— start Data segment —

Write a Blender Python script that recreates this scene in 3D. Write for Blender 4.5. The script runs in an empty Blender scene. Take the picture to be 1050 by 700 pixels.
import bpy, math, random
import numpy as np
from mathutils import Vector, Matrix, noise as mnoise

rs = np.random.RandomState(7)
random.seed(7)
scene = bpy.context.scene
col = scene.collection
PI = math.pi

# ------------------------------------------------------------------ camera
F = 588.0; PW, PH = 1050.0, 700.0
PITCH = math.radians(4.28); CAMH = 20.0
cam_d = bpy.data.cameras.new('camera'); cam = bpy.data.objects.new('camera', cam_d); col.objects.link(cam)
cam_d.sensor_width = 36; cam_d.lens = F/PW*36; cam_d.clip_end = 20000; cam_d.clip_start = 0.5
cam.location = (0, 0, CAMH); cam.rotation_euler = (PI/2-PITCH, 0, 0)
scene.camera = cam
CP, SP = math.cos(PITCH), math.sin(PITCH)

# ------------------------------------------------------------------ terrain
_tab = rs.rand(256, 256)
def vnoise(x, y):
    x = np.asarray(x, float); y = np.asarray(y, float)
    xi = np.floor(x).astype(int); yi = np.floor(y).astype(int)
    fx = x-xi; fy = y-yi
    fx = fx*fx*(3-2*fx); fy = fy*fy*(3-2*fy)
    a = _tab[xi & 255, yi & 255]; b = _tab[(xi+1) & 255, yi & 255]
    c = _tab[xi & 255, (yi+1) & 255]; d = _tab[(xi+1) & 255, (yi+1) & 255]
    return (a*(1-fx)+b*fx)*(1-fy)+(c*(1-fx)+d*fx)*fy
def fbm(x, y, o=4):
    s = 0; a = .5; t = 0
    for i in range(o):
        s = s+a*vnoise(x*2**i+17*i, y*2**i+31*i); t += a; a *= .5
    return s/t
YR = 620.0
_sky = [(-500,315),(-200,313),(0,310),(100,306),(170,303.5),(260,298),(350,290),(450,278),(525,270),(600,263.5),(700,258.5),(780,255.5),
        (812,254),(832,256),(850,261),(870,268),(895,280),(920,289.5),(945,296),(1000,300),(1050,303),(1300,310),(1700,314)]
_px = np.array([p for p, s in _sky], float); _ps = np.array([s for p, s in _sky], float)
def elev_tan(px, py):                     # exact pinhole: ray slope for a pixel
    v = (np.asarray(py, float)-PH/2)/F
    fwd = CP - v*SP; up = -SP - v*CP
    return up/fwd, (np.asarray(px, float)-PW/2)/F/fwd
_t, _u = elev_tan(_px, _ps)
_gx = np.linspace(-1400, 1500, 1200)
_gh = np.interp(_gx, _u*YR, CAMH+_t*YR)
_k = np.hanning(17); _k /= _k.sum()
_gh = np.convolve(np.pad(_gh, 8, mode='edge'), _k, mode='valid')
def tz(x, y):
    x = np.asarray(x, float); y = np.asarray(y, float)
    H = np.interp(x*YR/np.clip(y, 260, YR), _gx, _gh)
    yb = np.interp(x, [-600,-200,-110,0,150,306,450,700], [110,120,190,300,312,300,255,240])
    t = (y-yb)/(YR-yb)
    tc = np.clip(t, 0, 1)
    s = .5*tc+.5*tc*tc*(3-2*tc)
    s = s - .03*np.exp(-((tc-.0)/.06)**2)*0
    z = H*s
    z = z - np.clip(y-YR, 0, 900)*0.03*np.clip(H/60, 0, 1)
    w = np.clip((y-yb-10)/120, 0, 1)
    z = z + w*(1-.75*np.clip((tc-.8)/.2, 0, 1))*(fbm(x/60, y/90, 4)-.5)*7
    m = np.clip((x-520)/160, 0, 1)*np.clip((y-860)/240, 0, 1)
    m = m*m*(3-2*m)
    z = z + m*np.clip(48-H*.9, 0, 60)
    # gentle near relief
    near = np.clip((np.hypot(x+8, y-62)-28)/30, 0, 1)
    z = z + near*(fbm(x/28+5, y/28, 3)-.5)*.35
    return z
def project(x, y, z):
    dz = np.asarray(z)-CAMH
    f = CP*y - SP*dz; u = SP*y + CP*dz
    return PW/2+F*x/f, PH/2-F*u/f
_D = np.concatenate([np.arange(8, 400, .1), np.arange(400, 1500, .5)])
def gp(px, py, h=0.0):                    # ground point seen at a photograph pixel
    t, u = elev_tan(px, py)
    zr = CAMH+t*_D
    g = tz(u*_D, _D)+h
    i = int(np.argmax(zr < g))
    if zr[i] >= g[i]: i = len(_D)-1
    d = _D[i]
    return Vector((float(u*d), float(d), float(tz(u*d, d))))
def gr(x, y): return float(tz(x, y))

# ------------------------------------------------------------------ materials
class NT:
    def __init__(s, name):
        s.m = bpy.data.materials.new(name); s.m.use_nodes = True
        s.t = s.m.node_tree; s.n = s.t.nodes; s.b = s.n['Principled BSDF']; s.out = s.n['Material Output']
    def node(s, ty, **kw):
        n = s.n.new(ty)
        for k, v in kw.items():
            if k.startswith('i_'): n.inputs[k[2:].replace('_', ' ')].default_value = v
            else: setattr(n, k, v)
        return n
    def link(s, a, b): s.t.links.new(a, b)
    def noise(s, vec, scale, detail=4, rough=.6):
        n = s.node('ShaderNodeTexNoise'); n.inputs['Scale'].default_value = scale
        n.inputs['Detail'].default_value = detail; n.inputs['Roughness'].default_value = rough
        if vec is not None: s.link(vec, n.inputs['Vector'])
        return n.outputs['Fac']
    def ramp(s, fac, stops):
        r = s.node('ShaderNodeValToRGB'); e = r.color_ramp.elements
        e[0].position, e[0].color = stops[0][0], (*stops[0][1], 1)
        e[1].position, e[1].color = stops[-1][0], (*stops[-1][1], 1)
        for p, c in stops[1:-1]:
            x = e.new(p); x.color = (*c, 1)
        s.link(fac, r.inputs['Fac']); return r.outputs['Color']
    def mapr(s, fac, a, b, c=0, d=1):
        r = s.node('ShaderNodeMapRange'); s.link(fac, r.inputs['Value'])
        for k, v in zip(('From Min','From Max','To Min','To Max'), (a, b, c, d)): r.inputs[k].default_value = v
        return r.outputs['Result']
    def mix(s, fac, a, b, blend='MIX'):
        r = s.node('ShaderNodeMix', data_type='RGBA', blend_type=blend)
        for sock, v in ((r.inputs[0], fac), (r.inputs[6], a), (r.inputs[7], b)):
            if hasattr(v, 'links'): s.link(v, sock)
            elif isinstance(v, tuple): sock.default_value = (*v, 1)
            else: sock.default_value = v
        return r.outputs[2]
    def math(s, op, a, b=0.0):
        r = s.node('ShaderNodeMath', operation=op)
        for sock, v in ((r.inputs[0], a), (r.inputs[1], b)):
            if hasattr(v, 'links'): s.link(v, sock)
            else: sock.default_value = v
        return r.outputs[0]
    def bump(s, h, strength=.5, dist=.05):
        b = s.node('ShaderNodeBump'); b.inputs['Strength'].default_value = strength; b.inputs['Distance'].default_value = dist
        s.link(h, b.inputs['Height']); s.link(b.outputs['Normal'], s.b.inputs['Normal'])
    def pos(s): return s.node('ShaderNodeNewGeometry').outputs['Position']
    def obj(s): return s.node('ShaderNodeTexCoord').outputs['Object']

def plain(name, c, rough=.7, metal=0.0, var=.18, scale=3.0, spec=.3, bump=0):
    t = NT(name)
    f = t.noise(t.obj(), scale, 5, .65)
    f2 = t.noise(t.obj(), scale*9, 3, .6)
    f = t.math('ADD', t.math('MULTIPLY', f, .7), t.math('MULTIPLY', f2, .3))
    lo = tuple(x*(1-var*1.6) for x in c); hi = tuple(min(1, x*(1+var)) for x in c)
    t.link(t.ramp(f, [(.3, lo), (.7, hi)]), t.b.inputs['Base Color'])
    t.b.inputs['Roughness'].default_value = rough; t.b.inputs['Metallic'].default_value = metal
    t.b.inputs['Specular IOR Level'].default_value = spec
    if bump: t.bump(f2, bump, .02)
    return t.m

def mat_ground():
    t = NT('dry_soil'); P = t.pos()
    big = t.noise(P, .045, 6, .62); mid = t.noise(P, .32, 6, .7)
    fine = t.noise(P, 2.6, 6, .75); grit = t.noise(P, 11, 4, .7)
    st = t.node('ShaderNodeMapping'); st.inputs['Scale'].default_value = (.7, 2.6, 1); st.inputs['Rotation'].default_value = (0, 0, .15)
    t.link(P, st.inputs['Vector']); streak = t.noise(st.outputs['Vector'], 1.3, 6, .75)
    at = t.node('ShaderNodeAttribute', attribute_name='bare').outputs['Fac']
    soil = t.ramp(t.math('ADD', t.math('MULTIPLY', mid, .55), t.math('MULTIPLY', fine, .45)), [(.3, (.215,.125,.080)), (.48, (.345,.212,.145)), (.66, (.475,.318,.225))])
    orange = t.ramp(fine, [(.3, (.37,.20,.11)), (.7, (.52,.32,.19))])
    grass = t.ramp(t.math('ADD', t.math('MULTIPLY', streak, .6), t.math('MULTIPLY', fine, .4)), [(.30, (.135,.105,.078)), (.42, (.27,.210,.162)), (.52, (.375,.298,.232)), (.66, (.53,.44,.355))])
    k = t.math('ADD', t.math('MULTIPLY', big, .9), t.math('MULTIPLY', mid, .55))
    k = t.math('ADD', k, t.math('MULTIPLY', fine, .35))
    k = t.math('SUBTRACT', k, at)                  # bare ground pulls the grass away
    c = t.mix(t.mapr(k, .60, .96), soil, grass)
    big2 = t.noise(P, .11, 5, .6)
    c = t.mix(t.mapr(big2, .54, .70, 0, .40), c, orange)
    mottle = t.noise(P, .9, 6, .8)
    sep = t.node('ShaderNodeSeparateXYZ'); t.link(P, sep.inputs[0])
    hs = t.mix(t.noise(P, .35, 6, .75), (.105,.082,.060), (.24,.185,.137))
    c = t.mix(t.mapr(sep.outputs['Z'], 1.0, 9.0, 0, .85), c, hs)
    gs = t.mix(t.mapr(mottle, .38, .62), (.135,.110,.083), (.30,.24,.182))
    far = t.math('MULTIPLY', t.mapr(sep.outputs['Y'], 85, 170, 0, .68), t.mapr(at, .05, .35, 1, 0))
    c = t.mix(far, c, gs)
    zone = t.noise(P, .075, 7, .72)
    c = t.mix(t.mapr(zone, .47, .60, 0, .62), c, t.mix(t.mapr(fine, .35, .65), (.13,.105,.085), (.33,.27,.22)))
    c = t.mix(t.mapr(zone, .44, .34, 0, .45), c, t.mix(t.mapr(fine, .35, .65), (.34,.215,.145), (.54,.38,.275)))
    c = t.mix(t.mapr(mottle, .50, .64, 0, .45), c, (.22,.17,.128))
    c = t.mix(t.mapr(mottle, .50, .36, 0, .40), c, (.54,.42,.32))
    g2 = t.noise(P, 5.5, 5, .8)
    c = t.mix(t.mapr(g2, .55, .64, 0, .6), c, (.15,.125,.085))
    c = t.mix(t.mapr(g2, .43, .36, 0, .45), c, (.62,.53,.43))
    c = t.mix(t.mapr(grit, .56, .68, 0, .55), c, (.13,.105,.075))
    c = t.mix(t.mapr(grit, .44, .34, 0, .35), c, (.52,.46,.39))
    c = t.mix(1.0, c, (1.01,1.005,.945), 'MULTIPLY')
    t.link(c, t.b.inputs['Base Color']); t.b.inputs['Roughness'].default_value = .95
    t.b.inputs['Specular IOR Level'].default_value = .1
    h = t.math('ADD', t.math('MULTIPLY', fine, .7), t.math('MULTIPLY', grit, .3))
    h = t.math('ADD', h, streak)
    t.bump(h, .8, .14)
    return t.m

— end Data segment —

Short task:
Reproduce only the lines from the top of the material through the one bearing "PI = math.pi", each exactly as it stands.

Solved problem:
Write a Blender Python script that recreates this scene in 3D. Write for Blender 4.5. The script runs in an empty Blender scene. Take the picture to be 1050 by 700 pixels.
import bpy, math, random
import numpy as np
from mathutils import Vector, Matrix, noise as mnoise

rs = np.random.RandomState(7)
random.seed(7)
scene = bpy.context.scene
col = scene.collection
PI = math.pi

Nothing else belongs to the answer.